“This is the true joy in life. . .being used for a purpose recognized by yourself as a mighty one; the being thoroughly worn out before you are thrown on the scrap heap; the being a force of Nature instead of a feverish selfish little clod of ailments and grievances complaining that the world will not devote itself to making you happy.” George Bernard Shaw said it and it is true.
I majored in Acting at San Francisco State University and one semester I played Barbara in Major Barbara, written by Shaw, which I rehearsed in the mornings. At the same time I was rehearsing in the evenings and on weekends for the role of Martirio in Garcia Lorca's The House Of Bernarda Alba, another beautiful play by another amazing writer. The plays opened two weeks apart, and I was taking eighteen units and working part time. My boyfriend (now my husband) was also at SFSU majoring in directing, also acting in Major Barbara, carrying the same class load and working part time. I did the same thing in grad school right after; powered through 24 units per semester, played a bunch of lead roles simultaneously, finished my acting MA and switched to Playwriting, completed my Writing MFA in two years and during all this we were exhausted all the time and we never had more fun. Because how lucky to be able to have our health, get student loans and be able to attend college at all, majoring in what we loved and hoped to use to make the world somehow better, have jobs that let us limp along in our tiny apartment and eat ramen noodles now and then, be cast in amazing roles in amazing plays, sleep every once in a while - the best.
What I love most about my husband is this very thing in him; this refusal to complain, to just shut up and do what needs to be done and have fun doing it and if it doesn't work out clam your yapper and pick yourself up and move the hell on, because it is true: The world owes no one anything. Life owes no one anything. We are so lucky to be here at all, the odds of any of us being born - when you consider the math involved in the billions of zygotes that could have formed and yet we won that lottery - anything less than eternal gratitude and grabbing life by the hoo ha and being brave and doing everything you can to help people who need a hand every single day seems blasphemous. My husband's favorite thing to say is, "Oh, brother! Shut the hell up and get it done!" He knows what's up. Shaw knew what's up.

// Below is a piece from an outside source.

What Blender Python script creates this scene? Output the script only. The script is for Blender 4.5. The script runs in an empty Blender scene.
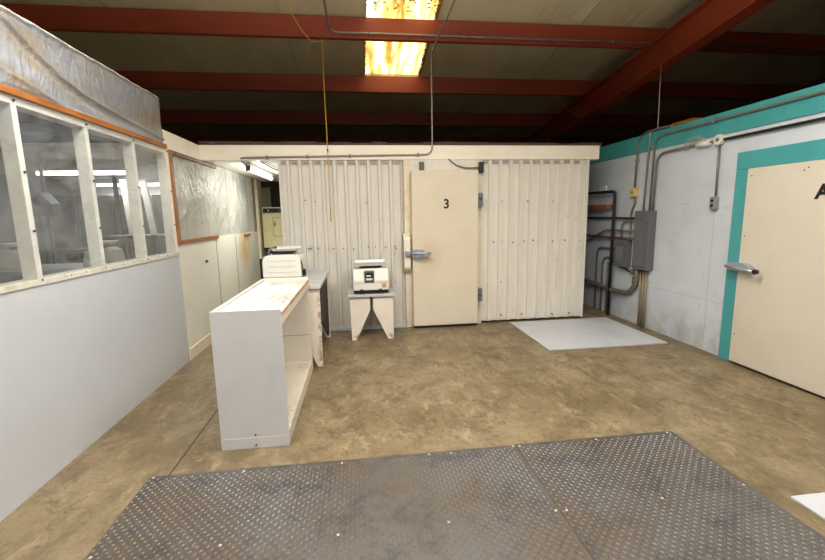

What does this have to do with NaNoWriMo? Everything! They schedule it in November for crying out loud! The start of the busiest time of the year for lots of people, all kinds of winter festivities are coming up which involve cooking and cleaning and shopping and school plays and soccer tournaments and also some people really, really need extra help just to live as the weather gets colder and oh my God it never ends and then somewhere in there you're supposed to indulge in the extravagance of finding time to write nearly 2000 words per day?
Yes! Yes, you are!
I cram a lot of stuff into each day, and it's really easy as the months go by to lose sight of the gratitude I have every single second for being alive, having a home and food and being able to care for my child and be able to help people who need it and also for criminey's sake I SOLD A BOOK the luckiest thing of all - NaNoWrimo reminds me how lucky I am, makes me get down to business, get to work. No matter what else is happening, that word count must get done, and NOT at the expense of my kid's mental or physical well being so I better figure it the hell out. It is a reminder of upping my work ethic, the daily putting words on a page, the not being a feverish little clod complaining, "I was going to write, but then..." No! There is no room, no time, no excuse for that crap. Life is precious and short, no complaining, no excuses, just write! Be brave, be brilliant or awful but get it done - and be grateful for the opportunity. Some of the words will end up deleted, some may be worth saving, some of them could become a book, and maybe that book will be part of people's lives, part of how they see the world, maybe it will be a reason someone feels less lonely or inspired to be brave about something in their own life - books matter. Gratitude matters. NaNoWriMo is a beautiful thing I treasure, it is how my first book was born, and where the first draft of my next one will be completed.
Thanks, NaNo. Thank you, G.B. Shaw. Onward!